DATASET

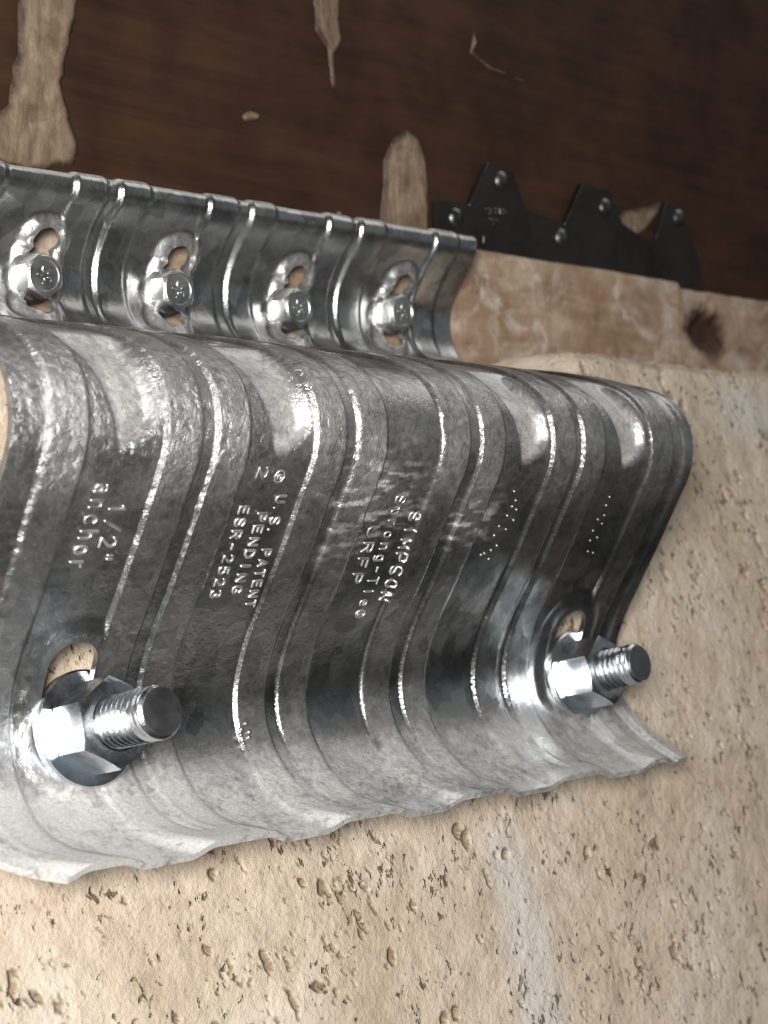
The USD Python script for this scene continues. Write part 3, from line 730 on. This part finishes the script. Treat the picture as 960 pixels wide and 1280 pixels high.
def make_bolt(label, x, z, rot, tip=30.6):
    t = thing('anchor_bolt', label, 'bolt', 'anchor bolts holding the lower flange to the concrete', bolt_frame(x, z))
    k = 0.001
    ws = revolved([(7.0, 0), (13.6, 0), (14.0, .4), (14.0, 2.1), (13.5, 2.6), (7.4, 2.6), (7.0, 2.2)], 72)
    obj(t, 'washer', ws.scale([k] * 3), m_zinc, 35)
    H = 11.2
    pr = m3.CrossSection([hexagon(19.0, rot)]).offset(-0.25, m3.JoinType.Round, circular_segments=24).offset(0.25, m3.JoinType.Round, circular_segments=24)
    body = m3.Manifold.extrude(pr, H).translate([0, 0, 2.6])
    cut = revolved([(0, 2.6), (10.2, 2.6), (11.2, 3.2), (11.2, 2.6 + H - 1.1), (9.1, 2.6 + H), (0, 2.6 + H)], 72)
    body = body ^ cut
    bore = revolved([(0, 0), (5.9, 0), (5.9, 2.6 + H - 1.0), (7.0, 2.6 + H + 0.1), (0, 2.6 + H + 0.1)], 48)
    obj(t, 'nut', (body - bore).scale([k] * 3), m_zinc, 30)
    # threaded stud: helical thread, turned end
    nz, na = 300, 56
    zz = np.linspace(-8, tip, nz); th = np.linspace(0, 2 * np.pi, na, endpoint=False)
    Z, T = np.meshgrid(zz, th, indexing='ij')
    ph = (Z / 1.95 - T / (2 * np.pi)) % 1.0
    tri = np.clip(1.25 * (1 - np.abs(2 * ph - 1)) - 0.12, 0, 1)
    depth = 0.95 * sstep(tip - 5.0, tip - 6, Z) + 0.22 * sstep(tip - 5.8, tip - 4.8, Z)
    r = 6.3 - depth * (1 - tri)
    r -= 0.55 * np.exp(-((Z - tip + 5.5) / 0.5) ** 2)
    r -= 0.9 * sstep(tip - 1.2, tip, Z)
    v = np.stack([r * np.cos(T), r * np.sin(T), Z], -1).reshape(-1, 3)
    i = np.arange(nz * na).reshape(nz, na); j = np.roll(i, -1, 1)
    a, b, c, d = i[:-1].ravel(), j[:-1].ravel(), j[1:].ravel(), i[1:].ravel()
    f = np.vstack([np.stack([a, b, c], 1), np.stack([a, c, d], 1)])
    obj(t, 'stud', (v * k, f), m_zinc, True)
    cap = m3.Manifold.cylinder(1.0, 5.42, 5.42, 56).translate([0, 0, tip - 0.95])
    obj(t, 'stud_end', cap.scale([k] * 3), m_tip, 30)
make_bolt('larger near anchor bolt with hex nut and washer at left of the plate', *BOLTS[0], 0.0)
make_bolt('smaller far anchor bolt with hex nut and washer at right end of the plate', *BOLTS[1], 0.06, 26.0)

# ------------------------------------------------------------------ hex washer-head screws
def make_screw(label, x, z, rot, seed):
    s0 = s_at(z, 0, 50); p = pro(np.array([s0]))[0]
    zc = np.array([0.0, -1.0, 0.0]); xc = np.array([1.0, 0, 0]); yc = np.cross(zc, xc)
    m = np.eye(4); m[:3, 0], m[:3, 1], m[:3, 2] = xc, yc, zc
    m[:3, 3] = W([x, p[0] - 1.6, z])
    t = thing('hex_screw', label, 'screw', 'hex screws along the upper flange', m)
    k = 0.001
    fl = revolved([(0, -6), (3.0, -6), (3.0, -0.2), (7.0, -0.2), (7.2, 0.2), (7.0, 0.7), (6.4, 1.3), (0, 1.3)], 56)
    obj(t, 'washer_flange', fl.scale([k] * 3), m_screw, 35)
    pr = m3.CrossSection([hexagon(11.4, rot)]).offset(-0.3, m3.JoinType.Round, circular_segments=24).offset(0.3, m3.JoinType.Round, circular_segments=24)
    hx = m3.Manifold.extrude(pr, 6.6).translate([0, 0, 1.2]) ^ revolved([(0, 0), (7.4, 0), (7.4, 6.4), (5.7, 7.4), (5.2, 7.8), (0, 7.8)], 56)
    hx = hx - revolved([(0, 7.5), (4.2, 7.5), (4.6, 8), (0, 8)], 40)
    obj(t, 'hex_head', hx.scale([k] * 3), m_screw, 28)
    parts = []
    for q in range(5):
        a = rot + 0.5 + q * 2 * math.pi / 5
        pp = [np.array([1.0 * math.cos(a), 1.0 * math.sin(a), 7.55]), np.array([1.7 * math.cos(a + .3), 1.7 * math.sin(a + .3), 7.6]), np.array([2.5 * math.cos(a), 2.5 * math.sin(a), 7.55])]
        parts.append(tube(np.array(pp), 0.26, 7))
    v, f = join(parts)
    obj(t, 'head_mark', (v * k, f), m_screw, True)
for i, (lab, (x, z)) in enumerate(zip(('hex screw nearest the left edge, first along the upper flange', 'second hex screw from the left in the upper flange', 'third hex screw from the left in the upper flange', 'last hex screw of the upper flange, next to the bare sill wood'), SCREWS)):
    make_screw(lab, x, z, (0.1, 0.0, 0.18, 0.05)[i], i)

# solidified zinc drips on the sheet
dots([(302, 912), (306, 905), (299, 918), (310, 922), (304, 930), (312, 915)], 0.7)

--

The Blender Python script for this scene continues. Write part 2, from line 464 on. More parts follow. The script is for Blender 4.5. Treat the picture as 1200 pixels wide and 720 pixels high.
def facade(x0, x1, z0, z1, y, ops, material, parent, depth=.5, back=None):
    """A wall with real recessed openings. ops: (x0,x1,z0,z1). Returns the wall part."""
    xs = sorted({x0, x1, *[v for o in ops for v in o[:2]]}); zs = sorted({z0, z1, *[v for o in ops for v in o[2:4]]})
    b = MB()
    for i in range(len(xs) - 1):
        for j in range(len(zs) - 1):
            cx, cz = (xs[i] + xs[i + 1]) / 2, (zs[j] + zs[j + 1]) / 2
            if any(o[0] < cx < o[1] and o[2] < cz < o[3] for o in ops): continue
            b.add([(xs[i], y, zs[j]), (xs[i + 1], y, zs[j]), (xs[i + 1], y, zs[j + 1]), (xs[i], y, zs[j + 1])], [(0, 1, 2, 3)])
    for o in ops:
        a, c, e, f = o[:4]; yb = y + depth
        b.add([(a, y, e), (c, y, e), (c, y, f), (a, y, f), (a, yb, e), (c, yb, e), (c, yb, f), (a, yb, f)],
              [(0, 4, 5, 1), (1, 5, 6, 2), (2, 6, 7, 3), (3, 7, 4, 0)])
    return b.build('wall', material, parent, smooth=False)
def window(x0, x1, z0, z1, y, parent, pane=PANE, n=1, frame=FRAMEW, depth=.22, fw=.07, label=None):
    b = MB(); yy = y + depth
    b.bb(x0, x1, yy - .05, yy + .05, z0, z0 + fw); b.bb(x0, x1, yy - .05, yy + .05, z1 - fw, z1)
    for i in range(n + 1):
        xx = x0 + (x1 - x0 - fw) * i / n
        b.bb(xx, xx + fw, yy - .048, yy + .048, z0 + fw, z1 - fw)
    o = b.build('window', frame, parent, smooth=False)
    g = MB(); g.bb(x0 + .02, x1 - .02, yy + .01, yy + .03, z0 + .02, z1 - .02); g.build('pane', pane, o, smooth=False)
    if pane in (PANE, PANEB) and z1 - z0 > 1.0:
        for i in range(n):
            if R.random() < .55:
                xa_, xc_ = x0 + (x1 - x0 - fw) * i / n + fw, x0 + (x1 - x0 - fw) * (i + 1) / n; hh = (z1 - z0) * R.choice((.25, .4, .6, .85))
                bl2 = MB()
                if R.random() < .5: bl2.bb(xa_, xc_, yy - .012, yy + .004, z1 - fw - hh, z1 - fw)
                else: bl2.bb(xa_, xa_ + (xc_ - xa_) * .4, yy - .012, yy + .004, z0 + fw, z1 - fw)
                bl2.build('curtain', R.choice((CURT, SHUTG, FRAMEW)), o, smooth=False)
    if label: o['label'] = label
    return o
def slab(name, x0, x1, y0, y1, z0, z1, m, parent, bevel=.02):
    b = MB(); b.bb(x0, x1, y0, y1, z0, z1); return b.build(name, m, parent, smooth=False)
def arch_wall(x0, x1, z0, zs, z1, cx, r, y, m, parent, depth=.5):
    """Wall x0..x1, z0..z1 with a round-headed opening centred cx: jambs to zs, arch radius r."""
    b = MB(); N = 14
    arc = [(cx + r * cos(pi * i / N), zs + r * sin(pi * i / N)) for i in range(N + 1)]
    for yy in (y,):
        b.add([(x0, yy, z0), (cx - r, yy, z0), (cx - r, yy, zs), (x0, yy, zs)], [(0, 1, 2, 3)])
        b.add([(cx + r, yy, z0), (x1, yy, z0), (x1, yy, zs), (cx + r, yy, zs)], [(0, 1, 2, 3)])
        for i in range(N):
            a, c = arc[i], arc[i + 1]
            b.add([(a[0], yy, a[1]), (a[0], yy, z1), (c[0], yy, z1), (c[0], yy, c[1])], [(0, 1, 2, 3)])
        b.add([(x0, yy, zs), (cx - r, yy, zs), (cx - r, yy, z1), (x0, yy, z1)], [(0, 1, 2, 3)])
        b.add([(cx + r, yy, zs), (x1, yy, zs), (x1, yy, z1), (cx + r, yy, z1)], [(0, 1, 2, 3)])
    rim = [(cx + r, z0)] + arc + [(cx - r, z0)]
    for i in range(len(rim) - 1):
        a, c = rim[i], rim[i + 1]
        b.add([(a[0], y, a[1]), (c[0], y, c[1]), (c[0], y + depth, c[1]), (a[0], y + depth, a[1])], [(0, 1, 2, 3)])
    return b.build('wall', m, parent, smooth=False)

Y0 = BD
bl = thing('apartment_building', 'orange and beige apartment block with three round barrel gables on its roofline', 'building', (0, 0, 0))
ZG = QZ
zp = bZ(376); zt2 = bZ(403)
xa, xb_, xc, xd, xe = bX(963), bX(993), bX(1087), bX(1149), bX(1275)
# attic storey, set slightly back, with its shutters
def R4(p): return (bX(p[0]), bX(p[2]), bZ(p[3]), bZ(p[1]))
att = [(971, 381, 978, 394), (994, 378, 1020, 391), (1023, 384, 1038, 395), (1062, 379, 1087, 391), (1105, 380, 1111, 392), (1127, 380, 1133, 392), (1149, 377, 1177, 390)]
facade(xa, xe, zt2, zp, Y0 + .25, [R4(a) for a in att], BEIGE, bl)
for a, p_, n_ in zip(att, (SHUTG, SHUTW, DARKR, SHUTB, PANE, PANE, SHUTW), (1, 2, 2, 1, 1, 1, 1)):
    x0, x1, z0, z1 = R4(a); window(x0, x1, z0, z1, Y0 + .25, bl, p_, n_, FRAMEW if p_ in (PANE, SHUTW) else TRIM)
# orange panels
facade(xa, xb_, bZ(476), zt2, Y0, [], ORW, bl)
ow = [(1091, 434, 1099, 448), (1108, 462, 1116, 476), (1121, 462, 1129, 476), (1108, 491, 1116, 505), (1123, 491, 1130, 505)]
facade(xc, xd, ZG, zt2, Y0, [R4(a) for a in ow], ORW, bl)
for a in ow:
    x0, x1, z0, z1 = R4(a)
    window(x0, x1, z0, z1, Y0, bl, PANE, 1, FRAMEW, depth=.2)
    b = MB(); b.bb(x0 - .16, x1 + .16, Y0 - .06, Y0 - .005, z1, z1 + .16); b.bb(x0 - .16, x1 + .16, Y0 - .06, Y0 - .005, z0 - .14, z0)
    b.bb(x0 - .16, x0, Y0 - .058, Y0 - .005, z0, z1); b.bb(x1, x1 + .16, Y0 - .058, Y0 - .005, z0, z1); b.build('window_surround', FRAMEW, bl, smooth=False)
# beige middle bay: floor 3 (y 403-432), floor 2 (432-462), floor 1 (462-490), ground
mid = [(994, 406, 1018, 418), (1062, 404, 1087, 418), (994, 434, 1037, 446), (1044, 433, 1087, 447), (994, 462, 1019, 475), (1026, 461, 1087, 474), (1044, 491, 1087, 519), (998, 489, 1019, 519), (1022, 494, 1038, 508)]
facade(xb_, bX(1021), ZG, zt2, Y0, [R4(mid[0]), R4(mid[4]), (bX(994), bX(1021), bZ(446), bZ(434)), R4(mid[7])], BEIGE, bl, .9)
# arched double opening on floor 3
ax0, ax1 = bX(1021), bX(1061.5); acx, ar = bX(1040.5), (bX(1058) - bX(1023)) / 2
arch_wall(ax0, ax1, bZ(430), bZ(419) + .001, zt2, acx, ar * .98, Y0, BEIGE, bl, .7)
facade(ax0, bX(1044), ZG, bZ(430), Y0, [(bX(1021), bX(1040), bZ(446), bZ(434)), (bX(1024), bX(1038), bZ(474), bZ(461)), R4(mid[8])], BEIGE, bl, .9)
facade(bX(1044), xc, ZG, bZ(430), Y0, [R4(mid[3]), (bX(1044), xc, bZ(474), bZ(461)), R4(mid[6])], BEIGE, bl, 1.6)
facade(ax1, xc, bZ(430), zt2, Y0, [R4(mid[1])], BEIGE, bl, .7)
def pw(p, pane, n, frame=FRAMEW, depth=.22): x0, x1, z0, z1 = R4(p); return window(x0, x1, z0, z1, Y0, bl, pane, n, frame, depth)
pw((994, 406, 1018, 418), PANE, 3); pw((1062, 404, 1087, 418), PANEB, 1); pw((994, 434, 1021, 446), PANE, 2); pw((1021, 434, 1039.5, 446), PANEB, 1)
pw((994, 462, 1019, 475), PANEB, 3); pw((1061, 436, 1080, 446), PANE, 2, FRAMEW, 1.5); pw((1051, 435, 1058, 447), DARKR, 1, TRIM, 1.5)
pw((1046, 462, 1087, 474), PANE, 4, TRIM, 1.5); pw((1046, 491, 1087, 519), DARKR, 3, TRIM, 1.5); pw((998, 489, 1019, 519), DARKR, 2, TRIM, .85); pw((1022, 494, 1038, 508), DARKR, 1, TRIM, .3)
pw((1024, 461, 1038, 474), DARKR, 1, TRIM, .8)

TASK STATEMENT
Pull out every line of the records above that contains the word "wide".

SOLUTION TO THIS EXERCISE
The USD Python script for this scene continues. Write part 3, from line 730 on. This part finishes the script. Treat the picture as 960 pixels wide and 1280 pixels high.
The Blender Python script for this scene continues. Write part 2, from line 464 on. More parts follow. The script is for Blender 4.5. Treat the picture as 1200 pixels wide and 720 pixels high.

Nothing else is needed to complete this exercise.